Eso quiere decir nuestro evangelio de hoy. Y, sin embargo, este final no es un mero acabose, "¡se terminó!". Ciertamente no es un reinicio de lo mismo a lo griego, a lo oriental, vuelta y vuelta a empezar, el aburrimiento de nunca acabar, la calesita que no se para más. Es la culminación plenificante de opciones únicas hechas en esta vida, es -como también dice el evangelio de hoy- el encuentro gaudioso de los elegidos con el Hijo del Hombre que vendrá lleno de poder y de gloria.

Este domingo, en las postrimerías del año litúrgico que terminará el domingo próximo con la solemnidad de Cristo Rey, la Iglesia quiere hacemos reflexionar sobre el sentido de la creación y, al mismo tiempo, el sentido de nuestras vidas.

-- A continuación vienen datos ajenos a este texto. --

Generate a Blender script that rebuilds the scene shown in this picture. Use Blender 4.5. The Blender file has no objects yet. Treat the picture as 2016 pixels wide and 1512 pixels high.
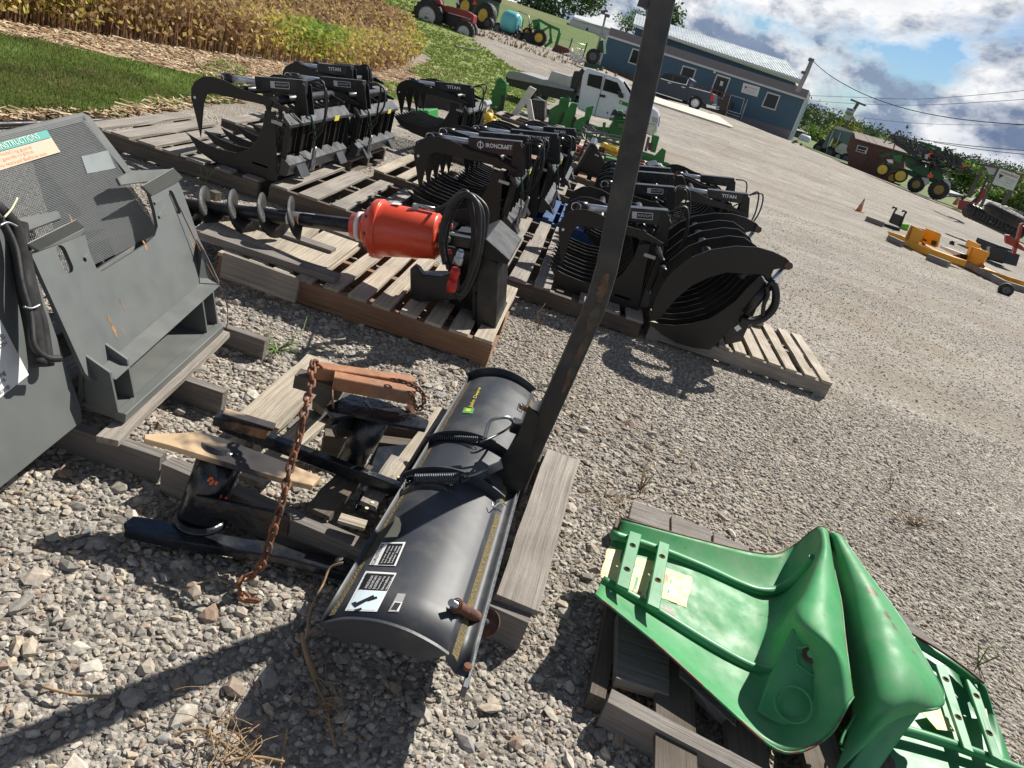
import bpy, bmesh, math, random
import numpy as np
from math import radians, sin, cos, pi, tan, atan2, hypot
from mathutils import Vector, Matrix, noise as mnoise
random.seed(7); rng=np.random.default_rng(11)
S=bpy.context.scene; COL=S.collection
# ---------------------------------------------------------------- camera
FPX=1466.0; PITCH=radians(24.4); ROLL=radians(18.5); EYE=1.4
cf=Vector((0,cos(PITCH),-sin(PITCH))); _r=Vector((1,0,0)); _u=Vector((0,sin(PITCH),cos(PITCH)))
cr=cos(ROLL)*_r+sin(ROLL)*_u; cu=-sin(ROLL)*_r+cos(ROLL)*_u
cam=bpy.data.cameras.new('camera'); camo=bpy.data.objects.new('camera',cam); COL.objects.link(camo)
m=Matrix((cr,cu,-cf)).transposed().to_4x4(); m.translation=Vector((0,0,EYE)); camo.matrix_world=m
cam.sensor_fit='HORIZONTAL'; cam.sensor_width=36; cam.lens=36*FPX/2016; cam.clip_start=.05; cam.clip_end=6000
S.camera=camo
# ---------------------------------------------------------------- light
SUN_AZ=radians(32); SUN_EL=radians(45)
sd=Vector((sin(SUN_AZ)*cos(SUN_EL),cos(SUN_AZ)*cos(SUN_EL),sin(SUN_EL)))
sl=bpy.data.lights.new('sun','SUN'); sl.energy=5.0; sl.angle=radians(.5); sl.color=(1,.95,.87)
so=bpy.data.objects.new('sun',sl); COL.objects.link(so); so.rotation_euler=sd.to_track_quat('Z','Y').to_euler()
W=bpy.data.worlds.new('World'); S.world=W; W.use_nodes=True
S.view_settings.view_transform='Standard'; S.view_settings.look='None'; S.view_settings.exposure=0.5; S.view_settings.gamma=1
def world():
    nt=W.node_tree; N=nt.nodes; L=nt.links; N.clear()
    out=N.new('ShaderNodeOutputWorld'); bg=N.new('ShaderNodeBackground'); L.new(bg.outputs[0],out.inputs[0])
    sky=N.new('ShaderNodeTexSky'); sky.sky_type='NISHITA'; sky.sun_disc=False; sky.sun_elevation=SUN_EL; sky.sun_rotation=SUN_AZ
    sky.air_density=1.0; sky.dust_density=.5; sky.ozone_density=2.5
    tc=N.new('ShaderNodeTexCoord'); sep=N.new('ShaderNodeSeparateXYZ'); L.new(tc.outputs['Generated'],sep.inputs[0])
    def mth(op,a,b=None,c=None):
        n=N.new('ShaderNodeMath'); n.operation=op
        for i,v in enumerate((a,b,c)):
            if v is None: continue
            if isinstance(v,(int,float)): n.inputs[i].default_value=v
            else: L.new(v,n.inputs[i])
        return n.outputs[0]
    cmb=N.new('ShaderNodeCombineXYZ'); L.new(sep.outputs[0],cmb.inputs[0]); L.new(sep.outputs[1],cmb.inputs[1]); L.new(mth('MULTIPLY',sep.outputs[2],1.9),cmb.inputs[2])
    def noi(scale,det,rough,off,dist=0):
        mp=N.new('ShaderNodeMapping'); mp.inputs[1].default_value=off; L.new(cmb.outputs[0],mp.inputs[0])
        n=N.new('ShaderNodeTexNoise'); n.inputs['Scale'].default_value=scale; n.inputs['Detail'].default_value=det; n.inputs['Roughness'].default_value=rough; n.inputs['Distortion'].default_value=dist
        L.new(mp.outputs[0],n.inputs['Vector']); return n.outputs[0]
    big=noi(CLS,11,.60,CL_OFF,.1); big2=noi(CLS,11,.60,(CL_OFF[0]+.012,CL_OFF[1]+.01,CL_OFF[2]+.035),.15)
    fine=noi(CLS*4.5,8,.6,(3.1,1.7,0),.1)
    def ramp(v,a,b,ca=(0,0,0,1),cb=(1,1,1,1)):
        r=N.new('ShaderNodeValToRGB'); r.color_ramp.elements[0].position=a; r.color_ramp.elements[1].position=b
        r.color_ramp.elements[0].color=ca; r.color_ramp.elements[1].color=cb; L.new(v,r.inputs[0]); return r.outputs[0]
    d=mth('ADD',big,mth('MULTIPLY',mth('SUBTRACT',fine,.5),.16))
    mask=ramp(d,.43,.50)
    # clouds lit from the sun side: density towards the sun against density here
    shade=mth('ADD',mth('MULTIPLY',mth('SUBTRACT',big2,d),7.0),.45)
    ccol=ramp(shade,.12,.72,(.26,.33,.46,1),(1.0,1.0,1.0,1))
    dk=ramp(big,.50,.66,(1,1,1,1),(.50,.56,.68,1))
    mx=N.new('ShaderNodeMixRGB'); mx.blend_type='MULTIPLY'; mx.inputs[0].default_value=.8; L.new(ccol,mx.inputs[1]); L.new(dk,mx.inputs[2])
    sc=N.new('ShaderNodeMixRGB'); sc.blend_type='MULTIPLY'; sc.inputs[0].default_value=1; L.new(mx.outputs[0],sc.inputs[1])
    hi=N.new('ShaderNodeMapRange'); hi.inputs[1].default_value=.30; hi.inputs[2].default_value=.55; hi.inputs[3].default_value=CLB; hi.inputs[4].default_value=CLB*.22; L.new(sep.outputs[2],hi.inputs[0]); L.new(hi.outputs[0],sc.inputs[2])
    fin=N.new('ShaderNodeMixRGB'); L.new(mask,fin.inputs[0]); tn=N.new('ShaderNodeMixRGB'); tn.blend_type='MULTIPLY'; tn.inputs[0].default_value=1; tn.inputs[2].default_value=(.60,.80,1.0,1); L.new(sky.outputs[0],tn.inputs[1]); L.new(tn.outputs[0],fin.inputs[1]); L.new(sc.outputs[0],fin.inputs[2])
    L.new(fin.outputs[0],bg.inputs[0]); bg.inputs[1].default_value=SKYS
CLS=3.0; CL_OFF=(.35,.1,.2); CLB=11.5; SKYS=.062
world()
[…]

Estas vidas y el universo que poseemos -se afirma- son finitos, perecederos y un día acabarán, y no hay vuelta que valga. Pero es así solo porque Dios ha querido crear al hombre no solo para lo humano, condenándolo a encerrarse en lo humano para siempre, sino para la Eternidad. Es decir, para poder compartir la Vida que Él goza en la plenitud de la felicidad de Padre, Hijo y Espíritu Santo.

Esta existencia temporal fluida y pasajera en donde nada hay permanente -en eso tenía razón Heráclito- es solo el momento de la opción, del ejercicio de la libertad mediante la cual aceptamos o no el don del Padre hecho en Jesucristo.

No hace falta especular sobre la proximidad o no del fin del mundo -como siempre anuncia algún alarmista amigo de profecías terroríficas-, porque mucho más cercano está el fin de cada uno. "Les aseguro que no pasará esta generación sin que suceda todo esto".

Y esta vida que estamos viviendo es la única que tenemos. No podemos disiparla en vano: no para aprovecharla en su fugacidad al modo pagano, -"carpe diem", "comamos y vivamos que mañana moriremos"-, sino para construirla con sentido de grandeza, con hondura, con heroísmo, para gloria de Dios y para utilidad de nuestro prójimo. Porque sin reencarnación ni vuelta a la vida posible -al modo de Heráclito o de las filosofías orientales- es en esta única vida donde nos jugamos el toparnos con el irretornable abismo de la muerte, o el poder encontrarnos para siempre con el Hijo del hombre.